Różnice (pomiędzy krajami katolickimi i protestanckimi) jednak pozostają i dotyczą nie tylko kultu świętych, obyczaju obchodzenia imienin (Happy name day to you, happy name day to you brzmi co najmniej śmiesznie), świętowania karnawału i chodzenia z procesjami. Uwidaczniają się one w zupełnie odmiennym pojmowaniu estetyki (czyli tego co jest powszechnie uznawane za ładne lub brzydkie) i nie dotyczy to wyłącznie wystroju wnętrz obiektów sakralnych. Ogólnie rzecz biorąc, świat katolicki jest bardziej kolorowy i (z punktu widzenia protestanta) pstrokaty.
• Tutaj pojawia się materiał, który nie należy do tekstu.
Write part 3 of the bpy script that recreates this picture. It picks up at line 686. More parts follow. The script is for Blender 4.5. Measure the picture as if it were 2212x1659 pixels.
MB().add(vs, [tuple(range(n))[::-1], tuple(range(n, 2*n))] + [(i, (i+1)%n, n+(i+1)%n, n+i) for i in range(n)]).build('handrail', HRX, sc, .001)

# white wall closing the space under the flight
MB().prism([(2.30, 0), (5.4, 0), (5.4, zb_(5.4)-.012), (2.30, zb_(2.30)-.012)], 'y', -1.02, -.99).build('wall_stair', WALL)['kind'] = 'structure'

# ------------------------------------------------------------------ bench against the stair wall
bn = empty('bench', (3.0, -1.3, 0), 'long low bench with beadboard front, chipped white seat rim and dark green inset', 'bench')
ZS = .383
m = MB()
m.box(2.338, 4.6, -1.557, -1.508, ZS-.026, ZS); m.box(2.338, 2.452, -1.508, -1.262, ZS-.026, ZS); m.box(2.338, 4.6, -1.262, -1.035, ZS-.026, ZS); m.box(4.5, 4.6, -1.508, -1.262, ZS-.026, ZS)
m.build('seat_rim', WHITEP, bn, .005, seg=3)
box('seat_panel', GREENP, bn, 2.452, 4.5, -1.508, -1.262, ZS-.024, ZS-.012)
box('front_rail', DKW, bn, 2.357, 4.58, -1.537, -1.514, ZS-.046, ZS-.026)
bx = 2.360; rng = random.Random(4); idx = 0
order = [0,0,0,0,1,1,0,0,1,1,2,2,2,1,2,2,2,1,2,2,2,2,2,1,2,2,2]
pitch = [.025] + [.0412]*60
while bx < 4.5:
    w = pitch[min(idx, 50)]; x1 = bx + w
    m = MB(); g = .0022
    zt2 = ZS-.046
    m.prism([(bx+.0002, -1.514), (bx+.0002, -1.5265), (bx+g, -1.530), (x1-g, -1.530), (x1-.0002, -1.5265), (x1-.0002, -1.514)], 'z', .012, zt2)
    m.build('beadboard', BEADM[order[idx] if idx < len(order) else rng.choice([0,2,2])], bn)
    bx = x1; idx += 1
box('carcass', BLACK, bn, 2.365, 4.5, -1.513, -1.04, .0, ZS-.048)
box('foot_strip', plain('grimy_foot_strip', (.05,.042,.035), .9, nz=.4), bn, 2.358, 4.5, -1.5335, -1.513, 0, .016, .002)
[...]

W krajach katolickich obywatel nie lubi pustki (co by tu jeszcze powiesić na ścianie, ona taka pusta) i lubi rzeźbić. Szansa, że przerzeźbi, jest spora. Konia z rzędem (lub ekwiwalent) temu, kto np. w skandynawskiej wiosce napotka chałupę krytą kanarkową blachodachówką i otoczoną okrutnie zdobionym ogrodzeniem, którego immanentną cechą jest imperatyw odróżniania się od sąsiada (bo po co ma być równo). Kobiety w krajach katolickich kultywują bliżej niesprecyzowaną „kobiecość“ i noszą więcej (przeważnie złotej) biżuterii, mężczyźni ubierają się (do pracy) w sposób bardziej konserwatywny. Świat katolicki jest nie tylko światem ozdób i ornamentów, lecz również firan, zasłon, zazdrostek. Protestant, widząc ukrywającego za firaną swe życie katolika, zastanawia się, co ten w zaciszu domowym wyrabia, że tak mu na tym zależy, aby to ukryć.

Uważny obserwator zauważy jeszcze jedną, małą, ale istotną różnicę. Przeniesiony w obszar nowego budownictwa mieszkaniowego w jednym z miast europejskich, natychmiast może stwierdzić jakie wyznanie jest dominujące i urzędowe. W krajach protestanckich rowery stoją przed domami. W katolickich natomiast stoją one (o ile nie są zamknięte w piwnicach i komórkach) na balkonach.
Protestancki rower na balkonie jest trudny do wyobrażenia. Pytanie, czy fenomen ten pozostaje w jakimkolwiek związku z przynoszącym rozgrzeszenie sakramentem spowiedzi, pozostaje (nadal) otwarte.